/*
a是原数组，b是a的差分数组, b[i] = a[i] - a[i - 1], a[i] = b[1] + b[2] + ... + b[i];

b1 b2 b3 ... bx
b1 b2 b3 ... bx
.
.
.
b1 b2 b3 ... bx
一共x+1项

求a的前缀和：
sum(a[1~x]) = b1 + (b1 + b2) + ... (b1 + b2 + ... + bx)
由上图的矩阵可知：
sum(a[1~x]) = sum(b[1~x] * (x+1) - (b1 + 2*b2 + 3*b3 + ... + x*bx)
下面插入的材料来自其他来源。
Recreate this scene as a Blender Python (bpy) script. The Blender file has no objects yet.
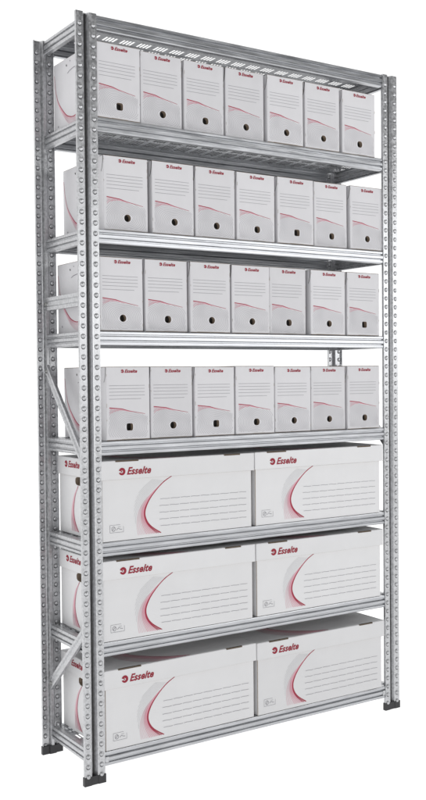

因此可以用两个树状数组来分别维护 b 和 b[i]*i

*/
#include <cstdio>
#include <cstring>
#include <iostream>
#include <algorithm>
using namespace std;

typedef long long LL;

const int N = 100010;

int n, m;
LL tr1[N];//维护差分数组
LL tr2[N];//维护b[i] * i的前缀和
int a[N];

int lowbit(int x)
{
    return x & -x;
}

void add(LL tr[], int x, LL c)
{
    for (int i = x; i <= n; i += lowbit(i)) tr[i] += c;
}

LL sum(LL tr[], int x)
{
    LL res = 0;
    for (int i = x; i; i -= lowbit(i)) res += tr[i];
    return res;
}

LL prefix_sum(int x)
{
    return sum(tr1, x) * (x + 1) - sum(tr2, x);
}
int main()
{
    scanf("%d%d",&n, &m);
    for (int i = 1; i <= n; i ++) scanf("%d", &a[i]);
    for (int i = 1; i <= n; i ++)
    {
        int b = a[i] - a[i - 1];
        add(tr1, i, b);
        add(tr2, i, (LL)b * i);
    }

    while(m --)
    {
        char op[2];
        int l, r, d;
        scanf("%s%d%d",op, &l, &r);
        if (op[0] == 'Q')
        {
            printf("%lld\n", prefix_sum(r) - prefix_sum(l - 1));
        }
        else
        {
            scanf("%d", &d);
            // a[l] += d
            add(tr1, l, d), add(tr2, l, l * d);

            // a[r + 1] -= d; 
            //b[r+1]*(r+1) -> (b[r+1]-d)*(r+1) 即 b[r+1]*d - d*(r+1)
            add(tr1, r + 1, -d), add(tr2, r + 1, (r + 1) * -d);
        }
    }

    return 0;
}